I’ve copied the text of the rest of the tweets below, follow the links to see accompanying pictures if you want

First bus of the new two-bus tango: the Route 66, which runs every quarter hour, a straight shot down to the Pt Chev shops. Boarded @ 5.32 (slightly late), did the run in approx seven parsecs, sorry, minutes.
Then a gallop through the town square (creating a new desire line through the planting next to the bus stop) with a minute to spare to catch the #18. (Not a double decker, alas.)
Also not a fan of this desolate-feeling bus stop tbh, even with frequent buses.
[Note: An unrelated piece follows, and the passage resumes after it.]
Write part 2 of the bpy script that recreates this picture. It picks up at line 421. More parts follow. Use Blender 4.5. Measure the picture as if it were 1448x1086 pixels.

This will be the sketchiest part of my return trip, despite alighting in the warm glow of the KFC: I have to cross the town square to another more desolate bus stop.
Rattling along the Great North Road ridge and K Rd at an efficient clip. Nearly at my destination. This bit is good!
And stepping off the bus at 5.56. Journey time 24 minutes, if you make the transfer, which involves a bit of a trit trot. Satisfactory so far. Homeward leg, later!
Homeward bound from K Road. It’s true what they say about buses: you wait ten minutes and then three turn up at once! I hop on the 132 (even tho the one behind it is a double decker). K Rd to Pt Chev shops: 8 minutes.
Running the gauntlet: first, Auckland’s slowest pedestrian crossing; then the empty town square, then the motorway intersection with aaaalll the slip lanes; then the desolate bus stop.
My reward: the 66 arrives just as I do! It’s mine, all mine, and gets me home before I can even finish typing this tweet. Total travel time: 18 minutes door to door, K Rd to Coyle Park. What the hey!
In conclusion: if your timing is good and/or you’re a brisk walker, this new frequency lark is just the ticket. But I wouldn’t fancy sitting at the bus stop for 14 minutes; luckily I didn’t have to, this time. Also: safe and convenient pIedestrian crossings will be essential.
Caveat: the buses were great, but the dark scary lonely parts are dark, scary, and lonely. Possibly more actively dangerous – but fixable by AT: the tedious beg button crossing (after two minutes waiting, the temptation to jaywalk is strong!) and the ‘orrible slip lanes.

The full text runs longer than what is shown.